Tra la borghesia e nei ceti medi esistono posizioni differenti su come evitare all'Italia di ridursi a paese imperialista di serie B. Interi settori di quelle classi sono scarsamente propensi a disciplinarsi e uniformarsi a quel compito e sono, parimenti, refrattari a ingaggiare una lotta a tutto campo col proletariato. Intendiamoci, costoro vogliono, come tutta la borghesia, ridurre il potere della classe operaia, scompaginarne le fila e sottoporla senza difesa al mercato, solo che aspirano a ottenerlo senza misurarsi in uno scontro aperto, ma con una capitolazione volontaria da parte operaia, indotta da un ulteriore processo di "responsabilizzazione" delle forze riformiste e sindacali. Del pari esistono tendenze, ben rappresentate da Bossi, del tutto determinate a distruggere sul piano sindacale e politico il proletariato, ma refrattarie a ingaggiare con esso uno scontro a livello nazionale, preferendo affrontarlo in ambiti micro-nazionali, ove sarebbe più facile ridurlo "a ragione".

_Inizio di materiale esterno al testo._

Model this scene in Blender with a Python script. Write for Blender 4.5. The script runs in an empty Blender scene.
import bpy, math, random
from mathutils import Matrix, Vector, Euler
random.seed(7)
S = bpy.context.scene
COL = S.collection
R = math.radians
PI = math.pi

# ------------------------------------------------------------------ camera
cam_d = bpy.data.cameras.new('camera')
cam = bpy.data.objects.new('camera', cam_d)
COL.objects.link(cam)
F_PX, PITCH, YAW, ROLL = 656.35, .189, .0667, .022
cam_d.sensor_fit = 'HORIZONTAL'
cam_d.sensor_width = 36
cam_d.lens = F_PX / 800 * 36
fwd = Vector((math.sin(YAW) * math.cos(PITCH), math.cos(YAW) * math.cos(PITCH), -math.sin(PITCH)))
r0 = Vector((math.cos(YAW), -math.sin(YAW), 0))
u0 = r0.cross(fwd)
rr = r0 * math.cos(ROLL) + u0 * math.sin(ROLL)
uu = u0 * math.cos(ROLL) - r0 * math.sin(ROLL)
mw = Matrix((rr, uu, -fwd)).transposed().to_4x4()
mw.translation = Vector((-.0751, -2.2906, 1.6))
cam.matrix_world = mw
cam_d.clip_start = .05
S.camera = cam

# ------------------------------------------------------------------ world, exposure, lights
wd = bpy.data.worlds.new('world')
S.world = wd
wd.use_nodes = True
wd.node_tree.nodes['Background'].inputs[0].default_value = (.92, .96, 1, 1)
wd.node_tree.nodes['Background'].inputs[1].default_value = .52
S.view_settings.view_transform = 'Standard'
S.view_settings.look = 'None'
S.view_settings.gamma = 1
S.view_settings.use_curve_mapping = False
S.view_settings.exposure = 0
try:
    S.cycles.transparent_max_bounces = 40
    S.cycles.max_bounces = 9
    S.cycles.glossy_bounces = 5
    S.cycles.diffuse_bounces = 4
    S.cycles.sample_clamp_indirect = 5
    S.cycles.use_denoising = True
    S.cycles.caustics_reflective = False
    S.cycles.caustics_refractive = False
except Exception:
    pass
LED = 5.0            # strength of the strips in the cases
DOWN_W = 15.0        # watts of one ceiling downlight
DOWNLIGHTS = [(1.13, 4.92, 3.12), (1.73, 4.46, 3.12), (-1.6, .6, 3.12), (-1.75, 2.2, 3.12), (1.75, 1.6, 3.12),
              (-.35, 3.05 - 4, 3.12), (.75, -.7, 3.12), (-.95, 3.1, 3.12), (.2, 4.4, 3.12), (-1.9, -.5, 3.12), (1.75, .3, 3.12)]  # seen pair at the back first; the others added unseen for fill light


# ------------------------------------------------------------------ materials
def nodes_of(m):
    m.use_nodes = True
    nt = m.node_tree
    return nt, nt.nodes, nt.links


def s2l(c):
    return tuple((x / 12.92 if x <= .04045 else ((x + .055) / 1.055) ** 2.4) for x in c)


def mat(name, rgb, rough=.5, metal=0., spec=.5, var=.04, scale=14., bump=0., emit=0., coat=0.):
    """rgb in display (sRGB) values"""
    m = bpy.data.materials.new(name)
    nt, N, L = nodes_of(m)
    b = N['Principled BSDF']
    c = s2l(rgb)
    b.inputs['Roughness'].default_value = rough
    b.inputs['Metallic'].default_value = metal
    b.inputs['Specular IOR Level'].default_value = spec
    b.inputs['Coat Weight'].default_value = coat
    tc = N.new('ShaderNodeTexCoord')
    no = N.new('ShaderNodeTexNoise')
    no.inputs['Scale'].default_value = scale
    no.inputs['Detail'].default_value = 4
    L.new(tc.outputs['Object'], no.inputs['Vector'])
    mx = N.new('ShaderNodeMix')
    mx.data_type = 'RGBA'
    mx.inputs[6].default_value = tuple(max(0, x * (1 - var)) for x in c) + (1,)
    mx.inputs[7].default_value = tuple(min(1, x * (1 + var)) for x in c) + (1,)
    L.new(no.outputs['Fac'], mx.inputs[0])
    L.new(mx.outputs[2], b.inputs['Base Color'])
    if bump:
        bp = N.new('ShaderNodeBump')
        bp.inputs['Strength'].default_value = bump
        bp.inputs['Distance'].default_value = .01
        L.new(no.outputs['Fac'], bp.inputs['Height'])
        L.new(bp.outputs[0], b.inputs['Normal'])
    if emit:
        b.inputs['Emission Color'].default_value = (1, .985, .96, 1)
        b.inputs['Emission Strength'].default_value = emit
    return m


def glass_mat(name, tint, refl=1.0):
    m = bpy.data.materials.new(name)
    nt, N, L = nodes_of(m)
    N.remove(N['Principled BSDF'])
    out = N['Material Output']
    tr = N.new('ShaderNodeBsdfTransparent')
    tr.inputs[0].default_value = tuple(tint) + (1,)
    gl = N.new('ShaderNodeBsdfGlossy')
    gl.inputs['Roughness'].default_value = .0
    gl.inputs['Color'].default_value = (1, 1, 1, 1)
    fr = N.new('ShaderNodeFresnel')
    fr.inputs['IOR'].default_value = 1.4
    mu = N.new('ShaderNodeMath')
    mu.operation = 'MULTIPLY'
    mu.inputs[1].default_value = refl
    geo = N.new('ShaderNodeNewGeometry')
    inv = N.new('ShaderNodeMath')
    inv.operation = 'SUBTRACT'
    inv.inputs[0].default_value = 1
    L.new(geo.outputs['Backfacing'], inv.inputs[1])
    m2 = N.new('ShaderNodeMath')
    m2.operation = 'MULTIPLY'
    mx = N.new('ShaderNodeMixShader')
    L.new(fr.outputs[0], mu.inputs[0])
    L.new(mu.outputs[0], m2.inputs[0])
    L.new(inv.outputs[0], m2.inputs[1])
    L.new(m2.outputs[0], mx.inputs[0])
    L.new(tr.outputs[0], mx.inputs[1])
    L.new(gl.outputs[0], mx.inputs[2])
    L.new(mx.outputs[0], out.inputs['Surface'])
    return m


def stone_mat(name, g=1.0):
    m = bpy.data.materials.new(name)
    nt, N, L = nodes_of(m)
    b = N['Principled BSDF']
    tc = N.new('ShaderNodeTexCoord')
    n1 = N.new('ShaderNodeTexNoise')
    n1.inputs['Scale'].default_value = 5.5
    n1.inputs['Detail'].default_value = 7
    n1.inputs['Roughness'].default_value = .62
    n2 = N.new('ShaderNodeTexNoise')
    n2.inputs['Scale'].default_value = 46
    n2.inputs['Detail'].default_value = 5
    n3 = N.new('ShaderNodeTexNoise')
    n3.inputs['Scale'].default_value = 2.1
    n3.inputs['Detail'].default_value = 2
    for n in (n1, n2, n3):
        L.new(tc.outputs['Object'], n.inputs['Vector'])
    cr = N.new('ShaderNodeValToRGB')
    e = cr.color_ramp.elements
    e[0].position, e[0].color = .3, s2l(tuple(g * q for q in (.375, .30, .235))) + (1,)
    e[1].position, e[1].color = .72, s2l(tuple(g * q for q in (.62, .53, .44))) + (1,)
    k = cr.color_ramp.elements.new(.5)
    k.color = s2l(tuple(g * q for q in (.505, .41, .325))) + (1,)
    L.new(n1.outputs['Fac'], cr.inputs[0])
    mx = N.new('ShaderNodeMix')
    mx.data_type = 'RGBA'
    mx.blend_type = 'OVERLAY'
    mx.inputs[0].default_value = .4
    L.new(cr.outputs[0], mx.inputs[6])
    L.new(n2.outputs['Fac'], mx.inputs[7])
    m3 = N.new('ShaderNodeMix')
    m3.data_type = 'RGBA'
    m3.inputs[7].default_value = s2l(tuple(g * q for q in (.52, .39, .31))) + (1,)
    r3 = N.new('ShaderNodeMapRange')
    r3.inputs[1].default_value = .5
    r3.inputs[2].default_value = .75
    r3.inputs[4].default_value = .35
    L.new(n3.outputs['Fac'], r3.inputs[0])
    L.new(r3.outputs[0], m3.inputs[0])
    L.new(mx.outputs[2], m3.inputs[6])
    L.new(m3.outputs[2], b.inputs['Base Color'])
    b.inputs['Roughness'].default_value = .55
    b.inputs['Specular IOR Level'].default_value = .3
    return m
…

Queste posizioni, e i duri contrasti cui danno vita, mettono a rischio la necessaria coesione e determinazione dello schieramento borghese in uno scontro generale nazionale con la classe operaia che abbia caratteri definitivi, che sancisca cioè una sconfitta operaia di lunga durata. Ma, il miglior modo di rafforzare un esercito è quello di metterlo alla prova. Ed è esattamente quel che Berlusconi tenta con una finanziaria apertamente anti-operaia e cercando di costringere le varie sezioni della sua classe ad accantonare, almeno provvisoriamente, divisioni e incertezze e a schierarsi unitariamente sul terreno dello scontro.